I also like the idea of different height shed roofs.  You could place clerestory windows to provide for some solar gain. 

The kitchen layout you have doesn't feel right to me, but I don't know how to make it better offhand....


-f-
"Officium Vacuus Auctorita"


Bob S.

I think Bayviews plan is a keeper. However I do agree with Onkeludo2 about the kitchen. What do you think about swapping the Kitchen and the dinning area? that would make the plan into more of a greatroom type of plan.

Onkeludo2

OK, I really took the multiple shed roof idea to heart.  My design program cannot do this complex roof or even draw the arrows!  So text will have to do.

Imagine "A" is built first with a shed roof running from the bedroom to the kitchen area...top to bottom.  it is a 5/12 pitch.
"C" is a she roof running right to left at a 3/12.
"B" runs bottom to top at a 5/12.

They would be built in alphabetical order.  A would be the cabin stage.  B would be full time move-in.  C would be the "final" stage.  All the utilities would be above the kitchen in a loft.

Again, tear it apart for me.
Making order from chaos is my passion.

bayview

#11
   If you ran the shed roof 5/12 in "A" top to bottom or 28 feet, you would have a rise of about 11 ½'.   With the additional 8' walls, you would have a wall nearly 20 feet high.   If that is what you are looking for, than maybe you could also have a "loft" over the kitchen-dining area.

 You may want to consider making the rooms 14' wide. . .    That way you can span the roof with 16 foot material.   Any wider and you may have to support the roof with additional bracing.  

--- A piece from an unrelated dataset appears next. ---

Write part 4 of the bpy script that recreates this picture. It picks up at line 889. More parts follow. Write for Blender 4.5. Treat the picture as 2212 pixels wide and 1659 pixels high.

  I have drawn your various rooms with different colors on a grid pattern.   Basically you would be viewing if you were standing outside and to the right of the living room.

  Your plan will work . . .    But I think you will have quite a bit invested in extra lumber for bracing, and a lot of roof area for the size of your home.


/
    . . . said the focus was safety, not filling town coffers with permit money . . .

bayview

   If addition "B" was 20 feet wide, you could go with a gable end roof.   Maybe make the bedroom smaller and move the bath and closets around.   I don't think you would want to leave the laundry in the closet.   (Humidity)   So I moved it to a closet off the dining area . . .    Or maybe make bedroom "A" 24 feet wide - As the original "B" addition.

   Hope you take this as help and not as criticism.   Good Luck!

/

/
    . . . said the focus was safety, not filling town coffers with permit money . . .

Onkeludo2

Bayview: The modelling of the roof is something I had done on graph paper...I actually like it, and that green area is the loft I want to use for the utilities and storage.  If I overbuild, I could even do the the batteries for the solar grid-tied back-up system.

Your gable roof version is VERY close to the plan my wife likes best.  It is a little harder to integrate the roof of two opposing gables but not a deal-breaker.

The WD in the Master Bedroom closet is specific requirement if I build.  We drop all our dirty cloths in the hamper there and hang up the clean ones there as well.  We stayed in a small 2-bed apartment in Budapest with two of DW's cousins.  They had the WD unit in the master bath and we loved it!

More playing around to do...
Making order from chaos is my passion.


Onkeludo2

Making order from chaos is my passion.

bayview

#15
   I see that you have moved the laundry to its own area .    ;D

  You may want to swing the living room door the opposite way.   Towards the closet. . .

  Maybe a window in kitchen?   Venting transom windows over the beds?

  Consider exterior sliding doors in the bedrooms.   They take up less floor space.

  Seems to lack closet and storage space for over 1200 sq. ft. . . .

  Maybe a little "tight" at toilet in master bedroom.


/
    . . . said the focus was safety, not filling town coffers with permit money . . .

Onkeludo2

Yep, this was on older design before the trip to Prague.  In this case, I think I would leave the W/D where it is as it allows for a mudroom area at the back of the house.  If we end up building in the south, such a thing is unimportant but in the lake-effect area of Indiana...priceless.

On the closet space, I see your point.  I have lived out of suitcase for so long I forget that I might have closet space needs as well as those of the wife.  At some point I might want to hang up more than 3-pair pants and 5 shirts.

Part of the reason for the long empty walls in the dining room (which will rarely be used for dining) is to allow for something similar to what we have in our current house...a 12' wall of 18" deep open shelves with my wife's collection of flea market wicker baskets.  It is almost perverse how much of our lives are stored in those baskets!  DW finds this more useful than any storage I ever built as she can slide her little rolling stool up to reach all the way to the 9' ceiling (she is 4'9" on a good day)...personally, I do not get it but it makes her happy.

The entry door is a good call as is the kitchen window...just forgot it on the plans.

The bedrooms will have those big glass doors for light so I really saw no purpose in extra windows.  Sliding verses french doors are an ongoing debate in my head.  The space and cost savings of sliders is unquestionable.   I have yet to see a 10-year-old sliding door that still functioned well as a door but that does not mean they do not exist.  The salvaged 80-year-old out-swinging conservatory doors I put into our house in Tulsa were still going strong but that could be because they were 9/4 cypress with 4 hinges each...now if I could ever finished making the stained glass for them my wife would never get me to sell that house!

Thanks again for the input.

Mike
Making order from chaos is my passion.